Encore une fois, nous somme en poésie. Je ne parle donc pas d’une situation quelconque qui se serait déroulée en un lieu déterminé. Je me suis plutôt saisi d’une expression négativement chargée pour jeter un regard sur la société ivoirienne qui me donne l’impression d’avoir engendré un peuple sous l’emprise d’une course effrénée à l’argent, fasciné par le pouvoir. Le disant, je ne parle pas nécessairement du pouvoir politique. Regardons tout simplement autour de nous, observons nos concitoyens dans leur fonctionnement quotidien dans les entreprises, les syndicats, les simples petites associations de quartiers, et même dans les familles, les communautés villageoises, les régions partout où le collectif humain est confronté à la gestion d’un pouvoir. Le concept du tabouret est intimement lié à la captation du pouvoir et de l’argent qui opère manifestement. Du coup, celui qui a la chance d’être élu ou nommé consacre son temps et déploie son génie à le garder et à mettre la main sur les ressources de la communauté donnée. Point n’est besoin de jeter un regard accusateur uniquement sur le politique.

Que faut-il faire pour que la Côte d’Ivoire redevienne une société de mérite ?

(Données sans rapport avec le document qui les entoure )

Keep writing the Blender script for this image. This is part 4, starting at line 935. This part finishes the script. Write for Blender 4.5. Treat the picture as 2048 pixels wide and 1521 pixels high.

Difficile de répondre à cette question, car il est facile de se lancer dans un discours moralisateur hors sol. Je peux tout de même dire qu’il nous faudrait un leadership fondé sur des valeurs telles que la justice, l’équité, le travail et le partage… Ce leadership devra combattre, sans relâche ni concession, les forces d’inertie qui plombent notre pays. Il s’agit, entre autres, du tribalisme, ce poison africain, le clientélisme inhibiteur de toute pensée autonome et cette incroyable cupidité à l’origine de la course à l’argent facile et rapide. 

A un an de l’élection présidentielle, êtes-vous inquiet des risques potentiels de violences électorales en 2025, pouvoir et opposition ayant du mal à se retrouver pour se mettre d’accord ?

Les risques de violences sont réels d’autant plus qu’au lendemain des tragiques épreuves de 2020, nous étions malgré tout à 60 mois des élections présidentielles. Aujourd’hui, nous n’avons plus que 12 mois. Entretemps, les désaccords auxquels vous faites allusion perdurent. A seulement un an de l’échéance électorale, nous ressentons les vents annonciateurs d’une crise. Les leaders politiques de notre pays pourront-ils puiser au plus profond d’eux-mêmes dans ce qu’ils ont de meilleur en eux pour nous épargner une énième période de souffrance ? Je préfère être optimiste mais lucide.